Bu maddenin iptali ile ilgili üçüncü olasılık; bizim Çanakkale`nin milletvekilleri, Ankara`da çok güçlü kişiliklerdir. Genel müdürlüklere, bakanlıklara, hükümete, meclisi etkisi ola Çanakkale milletvekillerimiz var, her iki partiden de. AKP`nin değerli milletvekilleri, sayın bakanımıza özel olarak bu sorunun çözümü için çok küçük bir ricada bulunabilir. Sayın milletvekillerinin ricasıyla sayın Bakan sorunun farkına varıp, o ilgili hükümleri 15 saniyede düzelttirebilir. Dolasıyla il genel meclisinin külliyen ret gibi çok önemli bir kararını işletebilirsek, gerekse ilgili hükümlerimizi kaldırttırabilirsek bu sorun kökten çözülmüş olacaktır. Gelinen noktada bunları talep ediyoruz."
"Elimizde güçlü mahkeme kararları vardır"
"İl Genel Meclisi`nin bunları yapabilmesi için elimizde güçlü mahkeme kararları vardır. Bu tarım topraklarının yok oluş serüveni bilimsel ve evrensel değerler ile yanlışlığı ve yürütmenin derhal durdurulması yönünde kararlar vardır... İdare mahkemesi kararları bunlar, çok önemli! Hakimlerin oturup, düşünüp haftalarca araştırıp verdiği kararlardır bunlar. Bu kararları bazı alıp bu tarım toprakları yağmasına, meclisimizde olur vermemeleri gerekir. Aynı şey sayın milletvekilleri için de bir sorumluluktur. Bakanı için de bir sorumluluktur. Ankara genel müdürlükleri için de büyük bir sorumluluktur. Bunu İl Özel İdaresi`nin bürokratları, Çanakkale Çevre ve Şehircilik il müdürlüğünün değerli bürokratları oturup bir mütalaa halinde bu maddenin Ankara`dan iptalini de isteyebilirler. Bütün bunlar bir girişim, ruh halinde bu toprakların korunması için yapılabilir; yapılabilmesinin de ayrıca tutanağı İdare Mahkemesi`nin beş adet kararıdır. Hepsi külliyen kazanılan, yürütmeyi durdurma kararı verilen bu mahkeme kararlarını tutanak tutup Truva atı olan bu maddeler değiştirilebilir. Bu mahkeme kararları bunun için çok önemli bir tutanaktır"

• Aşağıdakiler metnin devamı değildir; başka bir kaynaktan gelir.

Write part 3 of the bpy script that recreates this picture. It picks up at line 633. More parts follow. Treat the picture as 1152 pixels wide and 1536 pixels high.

"Şu yolu denemek istemiyoruz..."
"Aksi takdirde biz şu yolu denemek istemiyoruz... Şu veya bu şekilde her türlü, nerede olursa olsun yanlışlığı İl Genel Meclisi tarafından onay yiyen her plana önce itiraz, sonra mahkemeye verebiliriz. Paramıza, nefesimize, gücümüze bağlı. Yaparız. Ama buna rağmen utanmayacaklarsa, yürütme durdurma alınan kararları biz hala onaylayacağız diyorlarsa biz bu yola başvuracağız... Yanlışlığı ortada olan bir şeyi, bizim gidip İl Genel Meclisi`nde itiraz etme veya mahkemeye gitme sürecine götürmemelerini rica ediyoruz. İl Genel Meclisi`nin bir üyesi diyor ki `Tarım Müdürlüğü izin vermesin`, e sen onay ver o izin vermesin; olur mu öyle... Eften püften gerekçeleri bir kenara atarak, İl Genel Meclisi siyasi iktidarını doğrudan bilimde ve evrensel kararlardan yana mahkeme kararlarını baz tutarak vermelidir."